** Exercise aim **
Copy the first line of the entries below and every line after it through the line containing "PI = math.pi". Do not include pictures.

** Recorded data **
⟨

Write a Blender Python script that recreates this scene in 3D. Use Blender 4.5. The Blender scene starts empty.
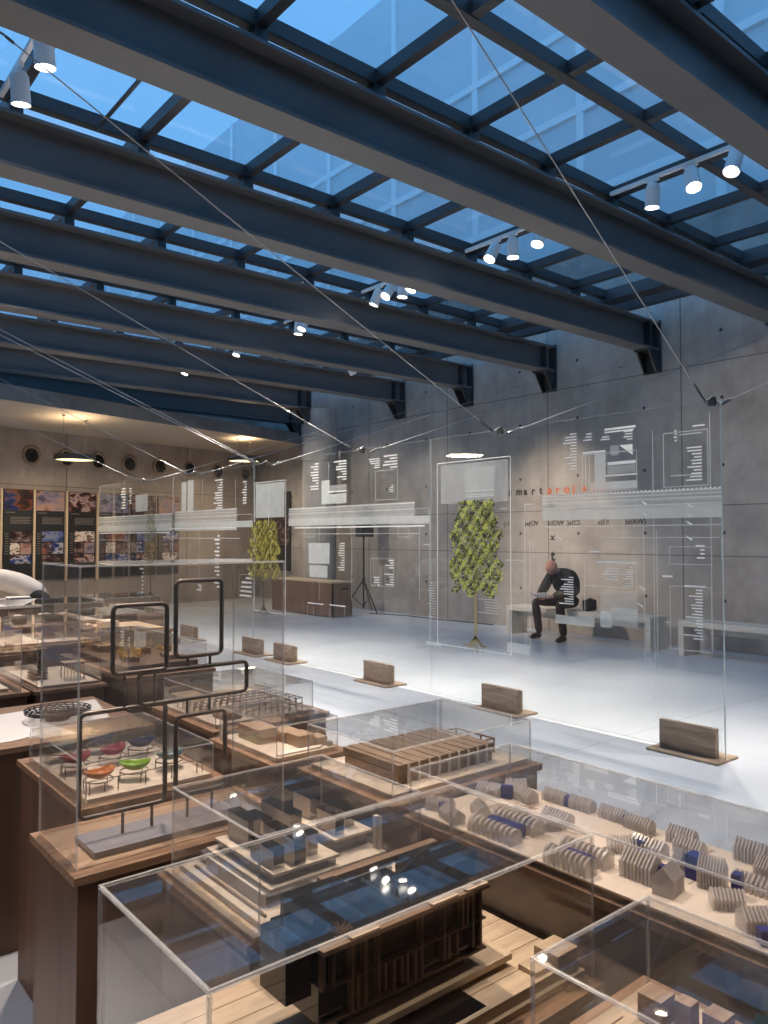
import bpy, bmesh, math, random
from mathutils import Vector, Matrix

SC = bpy.context.scene
COL = SC.collection
rnd = random.Random(7)
PI = math.pi


# ------------------------------------------------------------------ mesh builder
class MB:
    def __init__(s):
        s.v, s.f, s.m = [], [], []

    def add(s, vs, fs, mi=0):
        b = len(s.v)
        s.v.extend([tuple(p) for p in vs])
        for f in fs:
            s.f.append([b + i for i in f])
            s.m.append(mi)
        return s

    def box(s, x0, x1, y0, y1, z0, z1, mi=0):
        return s.add([(x0, y0, z0), (x1, y0, z0), (x1, y1, z0), (x0, y1, z0),
                      (x0, y0, z1), (x1, y0, z1), (x1, y1, z1), (x0, y1, z1)],
                     [(0, 3, 2, 1), (4, 5, 6, 7), (0, 1, 5, 4), (1, 2, 6, 5), (2, 3, 7, 6), (3, 0, 4, 7)], mi)

    def obox(s, c, h, rz=0.0, mi=0, rx=0.0, ry=0.0):
        R = Matrix.Rotation(rz, 3, 'Z') @ Matrix.Rotation(ry, 3, 'Y') @ Matrix.Rotation(rx, 3, 'X')
        c = Vector(c)
        vs = []
        for z in (-1, 1):
            for x, y in ((-1, -1), (1, -1), (1, 1), (-1, 1)):
                vs.append(c + R @ Vector((x * h[0], y * h[1], z * h[2])))
        return s.add(vs, [(0, 3, 2, 1), (4, 5, 6, 7), (0, 1, 5, 4), (1, 2, 6, 5), (2, 3, 7, 6), (3, 0, 4, 7)], mi)

    def quad(s, a, b, c, d, mi=0):
        return s.add([a, b, c, d], [(0, 1, 2, 3)], mi)

    def prism(s, poly, a, b, axis='z', mi=0):
        """poly: 2-D outline, extruded from a to b along the axis"""
        n = len(poly)

        def P(p, t):
            if axis == 'z':
                return (p[0], p[1], t)
            if axis == 'y':
                return (p[0], t, p[1])
            return (t, p[0], p[1])
        vs = [P(p, a) for p in poly] + [P(p, b) for p in poly]
        fs = [tuple(range(n - 1, -1, -1)), tuple(range(n, 2 * n))]
        fs += [(i, (i + 1) % n, n + (i + 1) % n, n + i) for i in range(n)]
        return s.add(vs, fs, mi)

    def cyl(s, p0, p1, r0, r1=None, n=16, mi=0, caps=True):
        r1 = r0 if r1 is None else r1
        p0, p1 = Vector(p0), Vector(p1)
        d = (p1 - p0).normalized()
        u = d.orthogonal().normalized()
        w = d.cross(u)
        vs = []
        for p, r in ((p0, r0), (p1, r1)):
            for i in range(n):
                a = 2 * PI * i / n
                vs.append(p + u * (r * math.cos(a)) + w * (r * math.sin(a)))
        fs = [(i, (i + 1) % n, n + (i + 1) % n, n + i) for i in range(n)]
        if caps:
            fs += [tuple(range(n - 1, -1, -1)), tuple(range(n, 2 * n))]
        return s.add(vs, fs, mi)

    def tube(s, pts, r, n=8, closed=False, mi=0):
        pts = [Vector(p) for p in pts]
        N = len(pts)
        vs, prev = [], None
        for i, p in enumerate(pts):
            if closed:
                t = (pts[(i + 1) % N] - pts[i - 1]).normalized()
            else:
                t = (pts[min(i + 1, N - 1)] - pts[max(i - 1, 0)]).normalized()
            if prev is None:
                u = t.orthogonal().normalized()
            else:
                u = (prev - t * prev.dot(t))
                u = u.normalized() if u.length > 1e-6 else t.orthogonal().normalized()
            prev = u
            w = t.cross(u)
            rr = r[i] if isinstance(r, (list, tuple)) else r
            for k in range(n):
                a = 2 * PI * k / n
                vs.append(p + u * (rr * math.cos(a)) + w * (rr * math.sin(a)))
        fs = []
        for i in range(N if closed else N - 1):
            j = (i + 1) % N
            for k in range(n):
                k2 = (k + 1) % n
                fs.append((i * n + k, i * n + k2, j * n + k2, j * n + k))
        if not closed:
            fs += [tuple(range(n - 1, -1, -1)), tuple(range((N - 1) * n, N * n))]
        return s.add(vs, fs, mi)

    def lathe(s, prof, c, n=24, mi=0):
        c = Vector(c)
        vs = []
        for r, z in prof:
            for k in range(n):
                a = 2 * PI * k / n
                vs.append(c + Vector((r * math.cos(a), r * math.sin(a), z)))
        fs = []
        for i in range(len(prof) - 1):
            for k in range(n):
                k2 = (k + 1) % n
                fs.append((i * n + k, i * n + k2, (i + 1) * n + k2, (i + 1) * n + k))
        return s.add(vs, fs, mi)

    def disc(s, c, r, normal=(0, 0, 1), n=24, mi=0):
        d = Vector(normal).normalized()
        u = d.orthogonal().normalized()
        w = d.cross(u)
        c = Vector(c)
        return s.add([c + u * (r * math.cos(2 * PI * k / n)) + w * (r * math.sin(2 * PI * k / n)) for k in range(n)],
                     [tuple(range(n))], mi)

    def build(s, name, mats, parent=None, smooth=False, bevel=0.0, label=None, seg=2):
        if not isinstance(mats, (list, tuple)):
            mats = [mats]
        off = parent.matrix_world.translation if parent is not None else Vector((0, 0, 0))
        if parent is not None:
            off = world_loc(parent)
        me = bpy.data.meshes.new(name)
        me.from_pydata([tuple(Vector(p) - off) for p in s.v], [], s.f)
        for m in mats:
            me.materials.append(m)
        if len(mats) > 1:
            me.polygons.foreach_set('material_index', s.m)
        if smooth:
            me.polygons.foreach_set('use_smooth', [True] * len(me.polygons))
        me.update()
        o = bpy.data.objects.new(name, me)
        COL.objects.link(o)
        if parent is not None:
            o.parent = parent
        if smooth:
            try:
                me.set_sharp_from_angle(angle=math.radians(40))
            except Exception:
                pass
        if bevel > 0:
            b = o.modifiers.new('edge', 'BEVEL')
            b.width = bevel
            b.segments = seg
            b.limit_method = 'ANGLE'
        if label:
            o['label'] = label
        return o


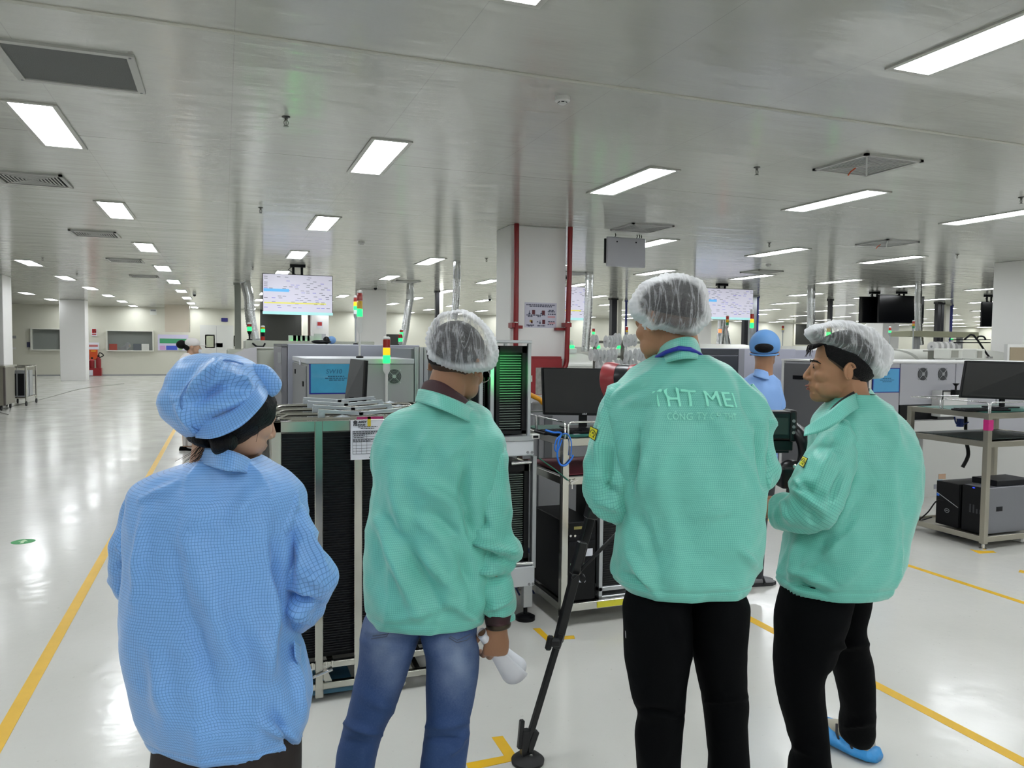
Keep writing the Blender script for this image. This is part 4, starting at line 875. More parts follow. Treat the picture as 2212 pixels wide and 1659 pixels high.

⟩

** Right answer **
Write a Blender Python script that recreates this scene in 3D. Use Blender 4.5. The Blender scene starts empty.
import bpy, bmesh, math, random
from mathutils import Vector, Matrix

SC = bpy.context.scene
COL = SC.collection
rnd = random.Random(7)
PI = math.pi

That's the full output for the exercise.